Required task » Leaving the pictures out, print the lines from the first line of the listing through the line containing "COL=C.scene.collection", exactly as they read, and no others.
---*---
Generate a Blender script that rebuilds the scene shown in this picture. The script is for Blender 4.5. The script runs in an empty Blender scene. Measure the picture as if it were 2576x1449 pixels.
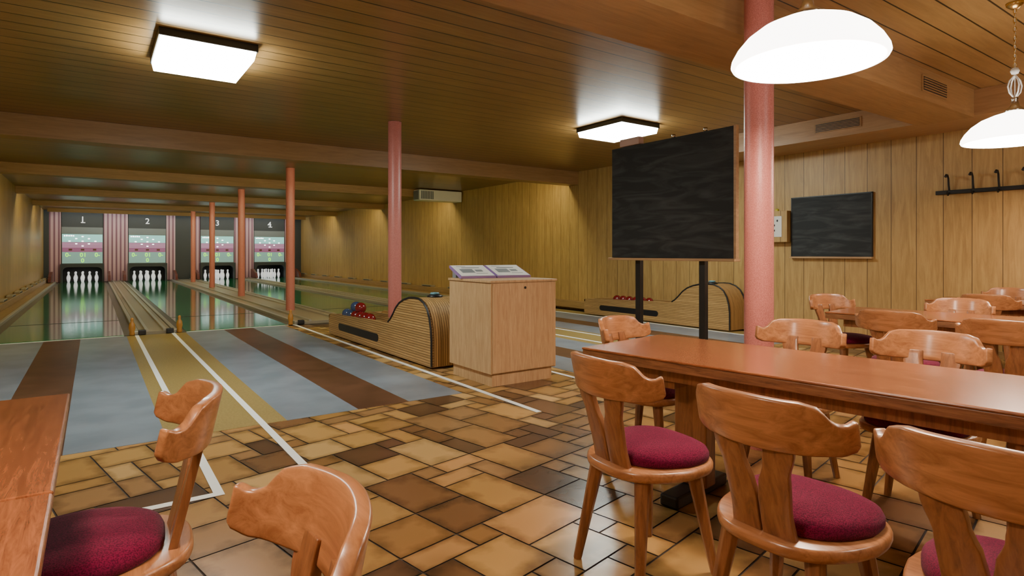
import bpy, bmesh, math, random
from mathutils import Vector, Matrix
random.seed(7)
D=bpy.data; C=bpy.context; R=math.radians
COL=C.scene.collection

# ------------------------------------------------------------ materials
def newmat(name):
    m=D.materials.new(name); m.use_nodes=True
    return m,m.node_tree.nodes,m.node_tree.links,m.node_tree.nodes['Principled BSDF']
def mat(name,col,rough=.5,metal=0,em=None,es=0,coat=0,sheen=0):
    m,N,L,b=newmat(name)
    b.inputs['Base Color'].default_value=(*col,1); b.inputs['Roughness'].default_value=rough
    b.inputs['Metallic'].default_value=metal; b.inputs['Coat Weight'].default_value=coat
    b.inputs['Sheen Weight'].default_value=sheen
    if em: b.inputs['Emission Color'].default_value=(*em,1); b.inputs['Emission Strength'].default_value=es
    return m
def math_(N,L,op,a,b=None):
    n=N.new('ShaderNodeMath'); n.operation=op
    for i,v in enumerate((a,b)):
        if v is None: continue
        if isinstance(v,(int,float)): n.inputs[i].default_value=v
        else: L.new(v,n.inputs[i])
    return n.outputs[0]
def wood(name,c1,c2,grain='X',plank=None,rough=.4,obj=False,scale=1,coat=0,groove=(.02,.01,.004),var=.12,bump=.1):
    m,N,L,b=newmat(name)
    if obj: co=N.new('ShaderNodeTexCoord').outputs['Object']
    else: co=N.new('ShaderNodeNewGeometry').outputs['Position']
    mp=N.new('ShaderNodeMapping'); L.new(co,mp.inputs[0])
    s={'X':(1.2,14,14),'Y':(14,1.2,14),'Z':(14,14,1.2)}[grain]
    mp.inputs['Scale'].default_value=[v*scale for v in s]
    n=N.new('ShaderNodeTexNoise'); n.inputs['Scale'].default_value=1.5; n.inputs['Detail'].default_value=7
    n.inputs['Roughness'].default_value=.68; n.inputs['Distortion'].default_value=.9
    L.new(mp.outputs[0],n.inputs[0])
    r=N.new('ShaderNodeValToRGB'); r.color_ramp.elements[0].position=.34; r.color_ramp.elements[1].position=.66
    r.color_ramp.elements[0].color=(*c1,1); r.color_ramp.elements[1].color=(*c2,1)
    L.new(n.outputs[0],r.inputs[0]); out=r.outputs[0]
    bp=N.new('ShaderNodeBump'); bp.inputs['Strength'].default_value=bump; bp.inputs['Distance'].default_value=.004
    hgt=n.outputs[0]
    if plank:
        ax,w,g=plank
        sx=N.new('ShaderNodeSeparateXYZ'); L.new(co,sx.inputs[0])
        q=math_(N,L,'DIVIDE',sx.outputs[ax],w)
        fr=math_(N,L,'FRACT',q); fl=math_(N,L,'FLOOR',q)
        wn=N.new('ShaderNodeTexWhiteNoise'); wn.noise_dimensions='1D'; L.new(fl,wn.inputs['W'])
        k=math_(N,L,'MULTIPLY_ADD',wn.outputs[0],var*2)
        k.node.inputs[2].default_value=1-var
        mx=N.new('ShaderNodeVectorMath'); mx.operation='SCALE'; L.new(out,mx.inputs[0]); L.new(k,mx.inputs['Scale'])
        gr=math_(N,L,'LESS_THAN',fr,g/w)
        mm=N.new('ShaderNodeMix'); mm.data_type='RGBA'; L.new(gr,mm.inputs['Factor'])
        L.new(mx.outputs[0],mm.inputs['A']); mm.inputs['B'].default_value=(*groove,1)
        out=mm.outputs['Result']
        hgt=math_(N,L,'SUBTRACT',n.outputs[0],math_(N,L,'MULTIPLY',gr,3))
    L.new(hgt,bp.inputs['Height']); L.new(bp.outputs[0],b.inputs['Normal'])
    L.new(out,b.inputs['Base Color']); b.inputs['Roughness'].default_value=rough; b.inputs['Coat Weight'].default_value=coat
    b.inputs['Coat Roughness'].default_value=.15
    return m
def noisy(name,c1,c2,scale=20,rough=.5,stretch=(1,1,1),lo=.4,hi=.6,coat=0,sheen=0,bump=0,obj=False,detail=5,dist=0,spec=.5):
    m,N,L,b=newmat(name)
    co=N.new('ShaderNodeTexCoord').outputs['Object'] if obj else N.new('ShaderNodeNewGeometry').outputs['Position']
    mp=N.new('ShaderNodeMapping'); L.new(co,mp.inputs[0]); mp.inputs['Scale'].default_value=stretch
    n=N.new('ShaderNodeTexNoise'); n.inputs['Scale'].default_value=scale; n.inputs['Detail'].default_value=detail
    n.inputs['Distortion'].default_value=dist
    L.new(mp.outputs[0],n.inputs[0])
    r=N.new('ShaderNodeValToRGB'); r.color_ramp.elements[0].position=lo; r.color_ramp.elements[1].position=hi
    r.color_ramp.elements[0].color=(*c1,1); r.color_ramp.elements[1].color=(*c2,1)
    L.new(n.outputs[0],r.inputs[0]); L.new(r.outputs[0],b.inputs['Base Color'])
    b.inputs['Roughness'].default_value=rough; b.inputs['Coat Weight'].default_value=coat; b.inputs['Sheen Weight'].default_value=sheen
    b.inputs['Specular IOR Level'].default_value=spec
    if bump:
        bp=N.new('ShaderNodeBump'); bp.inputs['Strength'].default_value=bump; bp.inputs['Distance'].default_value=.004
        L.new(n.outputs[0],bp.inputs['Height']); L.new(bp.outputs[0],b.inputs['Normal'])
    return m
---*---
Result »
Generate a Blender script that rebuilds the scene shown in this picture. The script is for Blender 4.5. The script runs in an empty Blender scene. Measure the picture as if it were 2576x1449 pixels.
import bpy, bmesh, math, random
from mathutils import Vector, Matrix
random.seed(7)
D=bpy.data; C=bpy.context; R=math.radians
COL=C.scene.collection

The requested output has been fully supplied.